Thursday, April 19, 2007

Phillip Morris: Smokin'

MO Earnings Highlights:

-- Adjusted for items, diluted earnings per share from continuing operations up 5.1% to $1.03 versus $0.98 in 2006

-- Altria raises forecast for 2007 full-year diluted earnings per share from continuing operations to a range of $4.20 to $4.25, up from its previous projection of $4.15 to $4.20

-- Strong operating companies income growth of 9.5% at Philip Morris International

So, another great quarter for "Big Mo". Now, going forward, what do we expect? We would like to see the international operations spun off from the PMU (Phillip Morris USA). In the earnings release CEO Camilleri said:

  • "Strategically, the key event of the first quarter was the successful spin-off of Kraft. We now are focused on growing our tobacco businesses, while continuing to take measures to further enhance shareholder value,"....."Philip Morris International had a strong first quarter with robust income growth, driven by higher pricing and aided by favorable currency, but faced challenges in certain markets, most notably Japan and Germany," Mr. Camilleri said. "Philip Morris USA had a relatively weak quarter, but its retail share and volume performance improved as the quarter unfolded."
Say what you want about tobacco and it's evils, but as shareholders, MO has been wonderful stewards of our dollars. There is no doubt in my mind that "enhance shareholder value" means a couple of things. First, a dramatic increase in the dividend. Second, the international operations will be spun off. Third, MO will begin buying back shares on a large scale. Now, these may or may not be announced today at 9 am during the conference call but I would be very surprised that if they are not "officially" announced, they are not at least alluded to.

What will we have then? In PMU, we will have a slow growing cash machine that will most likely end up crushing the yield of every other DJIA stock. It's cash position will allow it to buy back shares on a regular basis to enhance eps growth and reward shareholders.

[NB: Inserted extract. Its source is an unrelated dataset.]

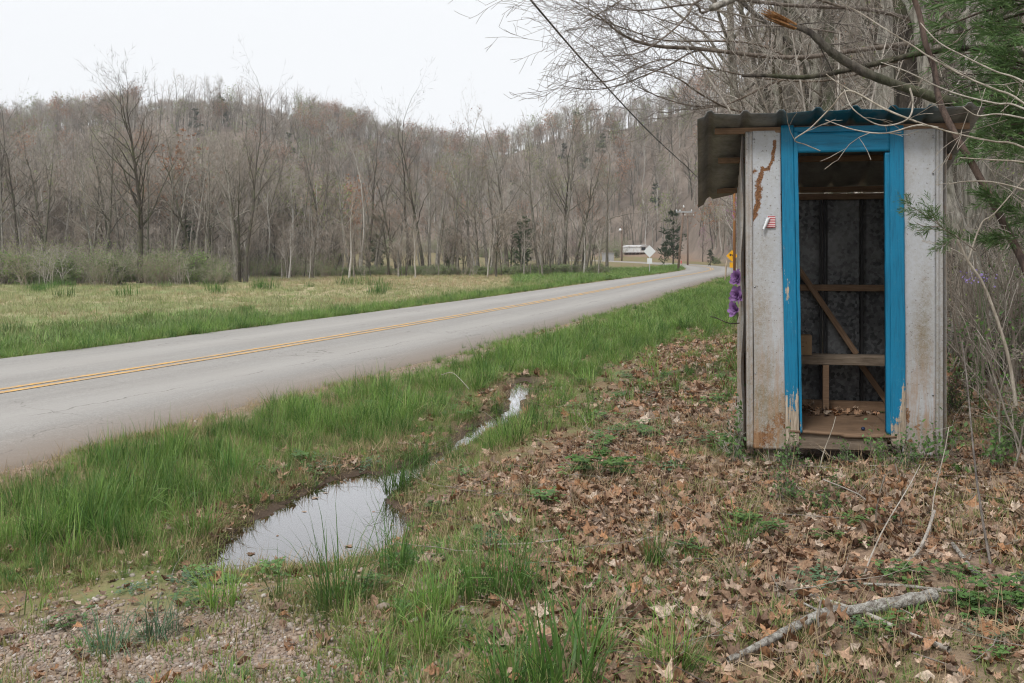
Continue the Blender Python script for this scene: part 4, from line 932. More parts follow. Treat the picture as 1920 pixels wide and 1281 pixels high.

In PMI (Phillip Morris International) you will have a fast growing company that will begin to gobble up more tobacco companies around the world. It will also be free from US regulation since it will be headquartered abroad and have no US operations. This is a point that cannot be overlooked. The regulations that currently hamper PMI operation and the US litigation threat always present are a damper on the valuation of this segment. Once these are removed, in the word of Ralph Kramden "to the moon Alice". In Q1 2007 PMI:

  • PMI's market share in the first quarter of 2007 advanced in many countries, including gains in Austria, Argentina, Australia, Egypt, Finland, France, Greece, Hong Kong, Hungary, Indonesia, Italy, Korea, Mexico, Philippines, Poland, Portugal, Singapore, Serbia, Sweden, Ukraine and the United Kingdom.
  • Operating companies income increased 9.5% to $2.2 billion, due primarily to higher pricing and favorable currency of $96 million.
  • Cigarette shipment volume for Philip Morris International (PMI), Altria Group, Inc.'s international tobacco business, increased 1.5% to 213.3 billion units,
  • During the first quarter of 2007, Philip Morris International (PMI) acquired control of Lakson Tobacco Company Limited, increasing its shareholding to over 97%. Lakson Tobacco is Pakistan's second-largest tobacco company, with cigarette volume of approximately 30 billion units in the fiscal year ending June 30, 2006.
This segment will be a gusher for shareholder once free from the US. No matter what MO shares do today hold them. Let them drop today, I do not care , it will let me buy more cheaper. Altria is the single best performer in the history of the US stock market. Just hold your shares, collect your 4 percent plus dividend (taxable at only 15% after a year by the way) and wait for Altria to treat you like a true owner and reward you for your loyalty.